#### Exercise directions
From the very first line of the data to the line containing "COL = sc.collection", retype everything exactly, leaving the pictures behind.

##########

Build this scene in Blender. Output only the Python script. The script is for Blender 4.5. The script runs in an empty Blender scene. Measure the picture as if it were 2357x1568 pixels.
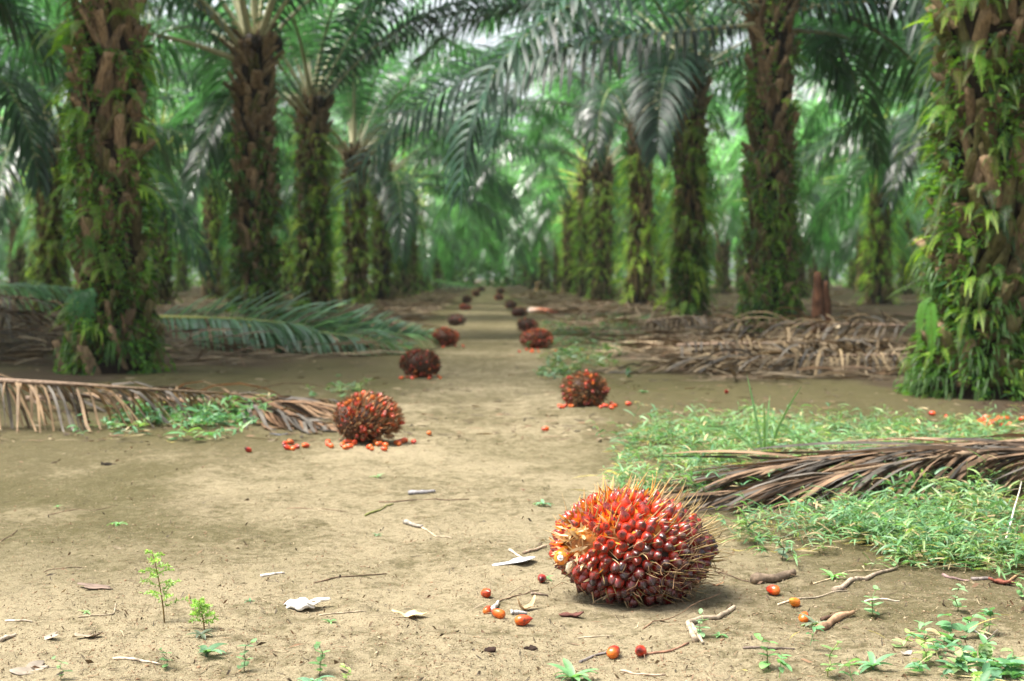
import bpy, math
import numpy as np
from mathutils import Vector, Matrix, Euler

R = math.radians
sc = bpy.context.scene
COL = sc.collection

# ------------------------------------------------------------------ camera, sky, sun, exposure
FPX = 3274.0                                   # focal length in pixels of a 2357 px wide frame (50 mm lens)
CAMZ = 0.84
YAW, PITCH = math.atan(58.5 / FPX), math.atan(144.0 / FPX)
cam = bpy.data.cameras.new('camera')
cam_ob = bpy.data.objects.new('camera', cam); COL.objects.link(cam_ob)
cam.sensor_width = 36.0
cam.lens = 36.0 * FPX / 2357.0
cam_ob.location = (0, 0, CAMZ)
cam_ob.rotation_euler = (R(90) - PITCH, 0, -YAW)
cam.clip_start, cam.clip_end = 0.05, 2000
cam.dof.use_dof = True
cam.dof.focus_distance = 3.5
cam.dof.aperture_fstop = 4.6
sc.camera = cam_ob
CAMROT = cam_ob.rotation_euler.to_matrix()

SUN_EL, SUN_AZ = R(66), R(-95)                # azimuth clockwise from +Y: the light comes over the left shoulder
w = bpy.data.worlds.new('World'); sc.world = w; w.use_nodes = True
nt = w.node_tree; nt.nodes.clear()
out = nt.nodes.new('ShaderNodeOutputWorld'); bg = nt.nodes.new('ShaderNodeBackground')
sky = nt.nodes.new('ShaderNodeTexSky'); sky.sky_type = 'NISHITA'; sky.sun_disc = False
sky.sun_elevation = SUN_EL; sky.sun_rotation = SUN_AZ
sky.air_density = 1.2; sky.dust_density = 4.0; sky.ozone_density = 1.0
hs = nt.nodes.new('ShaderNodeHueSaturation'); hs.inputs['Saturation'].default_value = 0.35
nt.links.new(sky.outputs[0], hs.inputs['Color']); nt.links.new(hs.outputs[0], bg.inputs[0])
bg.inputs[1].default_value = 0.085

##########

#### Answer in full
Build this scene in Blender. Output only the Python script. The script is for Blender 4.5. The script runs in an empty Blender scene. Measure the picture as if it were 2357x1568 pixels.
import bpy, math
import numpy as np
from mathutils import Vector, Matrix, Euler

R = math.radians
sc = bpy.context.scene
COL = sc.collection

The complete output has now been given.